Si on tourne en rond quand on a du temps devant soi, deux techniques peuvent nous aider. D’abord, on plonge tête première dans nos souvenirs: Qu’est-ce qu’on aimait faire, jeune? À quoi passait-on des heures sans, justement, les voir passer? Une autre façon est de se demander ce qu’on fait en vacances ou au chalet. (Eh oui, il y a des lieux où on s’autorise davantage à prendre du temps pour soi.) On n’a aucune gêne à faire un casse-tête pendant des heures au chalet, mais on ne le fait pas chez soi. Pourtant, qu’est-ce qui nous en empêche? On doit se donner la permission de jouer et de mettre notre interrupteur à «Jeu» le plus souvent possible. Dès que notre esprit se met à nous dire qu’on «perd» notre temps, on se rappelle combien on se sent bien quand on lâche prise. Souvent, cette pirouette mentale est suffisante pour chasser nos réticences. Toutefois, attention à ne pas perdre l’esprit du jeu et sa gratuité, autrement on retombe en mode résultats.

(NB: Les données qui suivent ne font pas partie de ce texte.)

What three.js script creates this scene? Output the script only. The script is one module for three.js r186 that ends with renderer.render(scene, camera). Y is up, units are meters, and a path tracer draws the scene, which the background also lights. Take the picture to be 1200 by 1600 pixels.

Finalement, s’entourer de gens qui aiment s’amuser facilite notre propre propension à nous laisser aller au jeu. Si nos amis sont trop sérieux, il y a peu de chance qu’on s’ouvre à eux librement en leur racontant notre dernière soirée de karaoké. Et comme les enfants jouent spontanément sans attendre de résultat autre que le simple fait d’être heureux, là, maintenant, on se colle à eux pour renouer avec le plaisir tout simple de jouer. Ce sont les meilleurs petits mentors qui soient!